The Obama administration is on pace to bring 20,000 Syrian refugees into the United States in FY 2017.
The final number of Syrian refugees arriving in the United States this fiscal year will be determined by which candidate–Hillary Clinton or Donald Trump–is inaugurated as president in January 2017.
If Hillary Clinton wins, she will be well positioned to accelerate Syrian refugee resettlement in FY 2017 to the 65,000 she has said she wants to come into the country annually.
If Donald Trump wins, he has committed to suspending Syrian refugee resettlement.
A recent Breitbart/Gravis poll shows that 59 percent of voters oppose Hillary Clinton’s plan to increase Syrian refugee resettlement in the United States.
During the first eleven days of October, the first month of the fiscal year, the administration resettled 608 Syrian refugees across the country, according to the State Department interactive website, a rate of more than 55 per day. If that pace continues for the remaining 354 days of FY 2017, a total of 20,075 Syrian refugees will be resettled in the United States during the fiscal year.
As a point of comparison, only eleven Syrian refugees were resettled in the United States during the first eleven days of October 2015, one per day. In FY 2016, which ended on September 30, more than 12,500 Syrian refugees arrived in the country. More than 99 percent of these refugees were Muslim.
The Obama administration began accelerating the pace of Syrian refugee resettlement in May 2016.
During the first seven months of FY 2016, between October 1, 2016 and April 30, 2016, a total of 1,736 Syrian refugees were resettled in the United States, an average of 248 per month.
But in the last five months of FY 2016, between May 1, 2016 and September 30, 2016, a total of 10,851 Syrian refugees were resettled in the United States, an average of 2,170 per month.
All told, 12, 587 Syrian refugees were resettled in the United States in FY 2016. The pace of resettlement in FY 2017 so far, however, is about the same as the pace of resettlement in the last five months of FY 2016.
Syrian refugees arriving in the United States in FY 2017 have not been distributed evenly across the fifty states.
Michigan has received by far the most Syrian refugees of any state. Fifteen percent of the 608 Syrian refugees who have arrived during the first eleven days of FY 2017, or 101, have been resettled in Michigan.
Sixty-two Syrian refugees were resettled in California, 57 in Texas, 47 in Maryland, 42 in Arizona, 39 in Pennsylvania, 29 in Ohio, 27 in New York, 19 in Georgia, and 18 in Nevada. The remaining 167 were resettled in seventeen other states, a little more than nine per state. Twenty-three states received no resettled Syrian refugees at all.
One county alone in Michigan, Oakland County, received 41 refugees, more than 45 states.
A second county in Michigan, Macomb County, received 28 refugees, more than 43 states.
Oakland County Executive L. Brooks Patterson has said he intends to sue the federal government for its placement of refugees in the county, on the grounds the federal government has failed to comply with the clause of the Refugee Act of 1980 that requires both the federal government and the director of the Office of Refugee Resettlement to consult with the local and state government officials prior to the placement of refugees within their respective jurisdictions.
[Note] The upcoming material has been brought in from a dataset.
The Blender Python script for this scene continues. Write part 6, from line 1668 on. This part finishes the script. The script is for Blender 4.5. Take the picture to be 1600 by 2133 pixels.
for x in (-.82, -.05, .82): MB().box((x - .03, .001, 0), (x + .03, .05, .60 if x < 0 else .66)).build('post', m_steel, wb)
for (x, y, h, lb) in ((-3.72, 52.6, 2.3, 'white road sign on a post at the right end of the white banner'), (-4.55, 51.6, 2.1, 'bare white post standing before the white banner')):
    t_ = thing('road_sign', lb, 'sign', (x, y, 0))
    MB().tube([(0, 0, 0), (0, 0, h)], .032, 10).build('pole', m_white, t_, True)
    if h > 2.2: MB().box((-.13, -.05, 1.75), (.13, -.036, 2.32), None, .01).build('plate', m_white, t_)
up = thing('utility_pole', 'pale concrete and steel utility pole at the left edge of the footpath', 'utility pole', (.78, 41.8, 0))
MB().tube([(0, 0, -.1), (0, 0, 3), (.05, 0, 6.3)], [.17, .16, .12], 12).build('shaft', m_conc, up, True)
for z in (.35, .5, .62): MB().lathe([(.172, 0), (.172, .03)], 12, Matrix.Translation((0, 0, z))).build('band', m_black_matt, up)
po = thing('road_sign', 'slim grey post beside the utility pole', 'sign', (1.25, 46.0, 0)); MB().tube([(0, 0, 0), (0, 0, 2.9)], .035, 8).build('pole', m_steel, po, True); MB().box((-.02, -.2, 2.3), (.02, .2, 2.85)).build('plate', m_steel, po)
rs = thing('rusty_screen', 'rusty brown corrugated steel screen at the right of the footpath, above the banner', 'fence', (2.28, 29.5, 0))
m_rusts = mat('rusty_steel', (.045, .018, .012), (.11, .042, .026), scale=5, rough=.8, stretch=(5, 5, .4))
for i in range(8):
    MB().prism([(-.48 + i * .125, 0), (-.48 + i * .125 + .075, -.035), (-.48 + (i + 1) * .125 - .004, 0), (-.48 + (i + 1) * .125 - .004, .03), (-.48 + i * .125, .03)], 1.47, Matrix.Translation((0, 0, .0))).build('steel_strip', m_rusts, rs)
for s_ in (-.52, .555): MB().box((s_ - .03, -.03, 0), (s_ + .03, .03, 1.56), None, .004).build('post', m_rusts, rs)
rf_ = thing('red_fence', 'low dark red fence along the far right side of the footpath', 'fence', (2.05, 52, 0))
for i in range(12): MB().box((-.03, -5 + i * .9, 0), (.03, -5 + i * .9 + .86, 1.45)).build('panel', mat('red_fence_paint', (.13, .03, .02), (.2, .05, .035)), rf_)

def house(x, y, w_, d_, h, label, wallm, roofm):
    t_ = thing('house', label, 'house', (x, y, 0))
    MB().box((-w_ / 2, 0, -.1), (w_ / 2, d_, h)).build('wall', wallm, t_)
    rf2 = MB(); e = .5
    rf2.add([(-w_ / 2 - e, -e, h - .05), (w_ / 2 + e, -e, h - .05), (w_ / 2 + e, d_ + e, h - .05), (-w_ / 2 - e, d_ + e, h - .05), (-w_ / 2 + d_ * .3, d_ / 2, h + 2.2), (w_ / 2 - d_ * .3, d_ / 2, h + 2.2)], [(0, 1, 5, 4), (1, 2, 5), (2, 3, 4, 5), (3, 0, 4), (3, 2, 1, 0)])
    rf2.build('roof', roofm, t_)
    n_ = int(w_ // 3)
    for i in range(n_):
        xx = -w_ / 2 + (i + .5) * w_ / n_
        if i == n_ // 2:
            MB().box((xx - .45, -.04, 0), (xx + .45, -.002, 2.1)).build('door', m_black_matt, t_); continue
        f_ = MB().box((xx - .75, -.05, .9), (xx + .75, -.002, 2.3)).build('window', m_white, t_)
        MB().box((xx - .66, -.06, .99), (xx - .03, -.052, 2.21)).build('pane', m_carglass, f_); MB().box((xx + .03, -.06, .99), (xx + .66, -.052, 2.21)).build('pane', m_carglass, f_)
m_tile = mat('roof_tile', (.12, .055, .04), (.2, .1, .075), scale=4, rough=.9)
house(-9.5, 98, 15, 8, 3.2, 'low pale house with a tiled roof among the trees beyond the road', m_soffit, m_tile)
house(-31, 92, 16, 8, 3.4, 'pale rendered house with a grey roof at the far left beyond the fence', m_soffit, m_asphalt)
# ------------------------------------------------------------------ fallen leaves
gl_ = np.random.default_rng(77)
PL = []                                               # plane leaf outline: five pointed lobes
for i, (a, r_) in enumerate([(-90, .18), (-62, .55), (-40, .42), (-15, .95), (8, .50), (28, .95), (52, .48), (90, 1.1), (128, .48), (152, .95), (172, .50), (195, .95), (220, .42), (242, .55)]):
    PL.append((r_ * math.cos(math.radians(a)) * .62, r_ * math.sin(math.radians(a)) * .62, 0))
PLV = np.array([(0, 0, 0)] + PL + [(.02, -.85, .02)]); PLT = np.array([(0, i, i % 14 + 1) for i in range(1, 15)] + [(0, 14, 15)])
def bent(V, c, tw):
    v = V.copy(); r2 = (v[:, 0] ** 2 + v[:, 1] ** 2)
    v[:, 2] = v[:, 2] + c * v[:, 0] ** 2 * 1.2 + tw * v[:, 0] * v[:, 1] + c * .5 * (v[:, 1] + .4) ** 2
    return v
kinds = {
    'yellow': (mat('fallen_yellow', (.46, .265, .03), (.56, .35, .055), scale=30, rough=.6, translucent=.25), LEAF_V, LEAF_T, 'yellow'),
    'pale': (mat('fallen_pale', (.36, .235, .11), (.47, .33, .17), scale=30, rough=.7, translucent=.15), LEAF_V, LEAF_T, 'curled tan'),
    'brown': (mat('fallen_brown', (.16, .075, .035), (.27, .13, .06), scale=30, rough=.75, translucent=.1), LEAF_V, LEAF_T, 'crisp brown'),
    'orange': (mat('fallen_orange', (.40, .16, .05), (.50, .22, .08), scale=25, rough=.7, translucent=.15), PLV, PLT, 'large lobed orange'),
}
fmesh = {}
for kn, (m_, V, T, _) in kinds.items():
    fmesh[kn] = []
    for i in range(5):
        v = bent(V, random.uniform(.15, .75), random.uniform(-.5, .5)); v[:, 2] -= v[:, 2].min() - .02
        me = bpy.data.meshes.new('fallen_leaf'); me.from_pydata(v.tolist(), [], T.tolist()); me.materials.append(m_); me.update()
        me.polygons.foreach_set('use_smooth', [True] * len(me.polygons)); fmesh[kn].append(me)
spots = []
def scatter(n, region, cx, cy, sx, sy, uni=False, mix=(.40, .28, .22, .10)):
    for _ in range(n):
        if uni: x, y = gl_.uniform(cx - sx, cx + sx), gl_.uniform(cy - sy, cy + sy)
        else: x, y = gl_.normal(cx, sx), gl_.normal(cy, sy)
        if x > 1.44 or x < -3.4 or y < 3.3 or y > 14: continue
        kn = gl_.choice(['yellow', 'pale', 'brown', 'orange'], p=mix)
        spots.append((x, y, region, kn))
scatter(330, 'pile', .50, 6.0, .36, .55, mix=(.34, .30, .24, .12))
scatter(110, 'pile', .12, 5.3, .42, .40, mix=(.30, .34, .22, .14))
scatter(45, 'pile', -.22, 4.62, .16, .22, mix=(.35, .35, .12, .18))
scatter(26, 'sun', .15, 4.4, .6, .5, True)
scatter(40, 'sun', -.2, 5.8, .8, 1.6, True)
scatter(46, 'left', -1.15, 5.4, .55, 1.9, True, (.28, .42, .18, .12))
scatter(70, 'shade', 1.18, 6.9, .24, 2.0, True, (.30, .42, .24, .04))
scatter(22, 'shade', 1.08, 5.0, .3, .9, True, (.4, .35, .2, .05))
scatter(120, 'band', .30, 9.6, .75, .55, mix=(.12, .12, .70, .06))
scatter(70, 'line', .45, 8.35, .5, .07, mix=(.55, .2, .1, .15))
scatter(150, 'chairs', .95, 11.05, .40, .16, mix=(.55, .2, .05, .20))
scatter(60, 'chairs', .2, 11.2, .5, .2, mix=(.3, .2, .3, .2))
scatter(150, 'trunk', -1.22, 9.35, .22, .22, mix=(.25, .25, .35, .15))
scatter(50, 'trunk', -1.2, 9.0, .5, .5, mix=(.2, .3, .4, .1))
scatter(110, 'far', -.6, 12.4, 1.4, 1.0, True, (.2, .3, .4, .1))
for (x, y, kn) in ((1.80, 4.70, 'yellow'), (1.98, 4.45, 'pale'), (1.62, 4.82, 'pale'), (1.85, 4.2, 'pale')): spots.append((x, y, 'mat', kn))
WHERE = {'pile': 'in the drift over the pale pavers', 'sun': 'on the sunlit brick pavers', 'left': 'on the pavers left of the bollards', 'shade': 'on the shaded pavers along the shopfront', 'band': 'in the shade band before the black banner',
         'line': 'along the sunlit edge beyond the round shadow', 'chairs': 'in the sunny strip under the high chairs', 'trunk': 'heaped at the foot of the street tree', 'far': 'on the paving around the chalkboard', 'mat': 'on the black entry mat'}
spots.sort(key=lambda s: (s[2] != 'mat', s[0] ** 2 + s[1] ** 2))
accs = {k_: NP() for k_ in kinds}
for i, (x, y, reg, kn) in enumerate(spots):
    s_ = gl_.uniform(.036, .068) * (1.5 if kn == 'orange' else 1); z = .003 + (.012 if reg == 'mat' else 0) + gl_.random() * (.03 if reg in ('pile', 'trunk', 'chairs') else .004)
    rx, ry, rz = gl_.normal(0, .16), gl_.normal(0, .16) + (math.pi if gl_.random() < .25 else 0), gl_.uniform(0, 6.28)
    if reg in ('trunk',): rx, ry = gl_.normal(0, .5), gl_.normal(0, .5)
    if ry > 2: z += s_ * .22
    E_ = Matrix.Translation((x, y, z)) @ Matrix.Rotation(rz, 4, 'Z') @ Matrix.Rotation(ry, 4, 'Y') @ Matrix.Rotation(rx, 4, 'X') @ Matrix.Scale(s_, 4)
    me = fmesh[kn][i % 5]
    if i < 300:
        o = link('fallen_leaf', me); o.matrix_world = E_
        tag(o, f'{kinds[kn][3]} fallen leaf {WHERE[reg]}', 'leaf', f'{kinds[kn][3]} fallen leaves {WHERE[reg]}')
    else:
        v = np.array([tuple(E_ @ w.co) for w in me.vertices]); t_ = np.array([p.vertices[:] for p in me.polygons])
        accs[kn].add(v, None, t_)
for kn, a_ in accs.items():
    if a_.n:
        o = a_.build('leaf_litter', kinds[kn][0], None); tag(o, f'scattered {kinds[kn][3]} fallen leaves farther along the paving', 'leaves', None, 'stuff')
To date, no such consultation has taken place with Oakland County officials.
The significant increase in the number of Syrian refugees coming to the United States (up from 2,300 total over the four years between FY 2012 and FY 2015) has been accomplished by an acceleration of the time taken in the “vetting ” process–from a year and half to two years before FY 2016, to the current three months.
Critics maintain that there is no way these refugees can be properly vetted from a security perspective.
One of those critics, in a private speech delivered to a group in Chicago in 2013, was Hillary Clinton, as Breitbart reported previously:
The WikiLeaks document dump of Hillary Clinton’s paid speeches revealed the Democratic nominee told a private group in 2013 that the country of Jordan “can’t possibly vet all those [Syrian] refugees … so they don’t know if … jihadists are coming in along with legitimate refugees.”
Clinton’s remarks, made in an October 28, 2013, speech to the Jewish United Fund of Metropolitan Chicago’s Vanguard Luncheon, for which she was paid $400,000, according to the Citizen Uprising website, are in stark contrast to the public position she has taken during her current campaign for president.
Publicly, however, Clinton has said since 2015 she plans to increase the number of Syrian refugees resettled in the United States to 65,000 annually.
Republican presidential nominee Donald Trump and running mate Mike Pence, in contrast, “are committed to suspending the Syrian refugee program and programs and immigration from areas of the world that have been compromised by terrorism.”
If elected president in November, Clinton would face little effective political resistance in accelerating the number of Syrian refugees resettled in the United States in FY 2017 from the current Obama administration pace of 20,000 for the year to her stated goal of 65,000 annually.
Local and state governments, however, could still mount legal challenges on failure to comply with the consultation clause of the Refugee Act of 1980, as Oakland County, Michigan anticipates. States that have withdrawn from the federal refugee resettlement program, like Tennessee, also can mount legal challenges on Tenth Amendment grounds.